June 8, 2015

Throwing together a weekend project with boot-clj

Keeping up with the boot zeitgeist

This weekend I made http://worldclassifiedlist.com on a whim. Past experience suggests that I’m not likely to derive any value from the site itself, so before it’s completely forgotten, overlooked by an indifferent world and relegated to an unnoticed screenshot on my portfolio page, I thought I might wring a few ideas out of the making-of.

Boot pulls its weight

This is the first project I’ve done using boot from the get-go, which went swimmingly. After a bit of cleanup, my .boot file for the project sits at 82 lines, but those 82 lines are doing a fair bit of work, managing the environment, providing dev and production server configurations, and handling middleman and cljs compilation.

The project architecture is simple: The API server exposes a few thinly-wrapped postgres queries. Clojurescript powers the frontend using Reagent and Kioo, which talks to the API endpoints for data. The actual HTML and CSS are generated using Middleman, as is my habit, using the boot-middleman library.

All of that is wrapped up in one boot command:

(deftask dev
  "Start a dev server"
    (serve :reload true) ; Serves the API and static pages
    (middleman :dir "html")
    (cljs :optimizations :none :source-map true)))

While running this command, any changes to the clj, cljs or middleman files triggers a rebuild of the appropriate fileset, which ends up pretty close to live development. Unfortunately, the cljs repl and the cljs reload tasks didn’t play nice with serving from a ring handler, so I just left those out.


I’ve gotten into the bad habit of using Mongo as my datastore in projects like this, but this time I decided to go with good old postgres. This means that I have to define a schema in advance, and manage the state of said schema.

The tool I chose for this purpose is boot-ragtime. Ragtime really does two things: 1) Generates timestamped .up.sql and .down.sql files in the migrations directory for you, and 2) applies those migrations. It’s not as nice a system as, say, Rails’ migrations, nor South or Django migrations or even Alembic, since it can’t automatically generate anything for you. But it’s still pretty easy to use if you don’t mind writing a little SQL yourself, and Clojure mostly spares you from having to write full table/model definitions in exchange.

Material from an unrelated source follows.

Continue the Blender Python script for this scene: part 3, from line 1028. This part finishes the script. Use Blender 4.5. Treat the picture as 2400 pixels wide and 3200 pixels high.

I tossed the ragtime options in a task-options! call in build.boot to save some trouble:

  ragtime {:driver-class "org.postgresql.Driver"
           :database (str "jdbc:postgresql://localhost:5432/"
                          (:database-name env)
                          "?user=" (:database-user env)
                          "&password=" (:database-password env))})

With those settings in place, it becomes very easy to use: boot ragtime -g "My New Migration" to generate a new migration with a given name, and boot ragtime -m to apply all future migrations.


As you can see from the above, I decided to do configuration the proper way, using environment variables assisted by environ. I initially attempted to use boot-environ to manage my dev settings, but I ran into issues where I needed environment variables to set up database connections and the http port in task-options!, which runs before boot-environ gets a change to do its thing. A quick read of boot-environ’s source led me to a quick solution: mangle the env var in-place with the dev server settings as defaults. Here’s how that looks:

(require '[environ.core :refer [env]])

; Mangle environ's env var to provide some defaults
(def env-defaults {
    :database-name "classifieds"
    :database-user "classifieds_user"
    :database-password "QmXYGLaN3vhxK3hyaMzRhV9SWFRWGxkd"
    :port "8080"})

(alter-var-root #'env #(merge env-defaults %))

Now, the environment variables are present for the rest of the app’s lifecycle. Huzzah for mutating global variables!

If you’re curious about the rest of the project, the whole hot mess is available for your perusal on Github.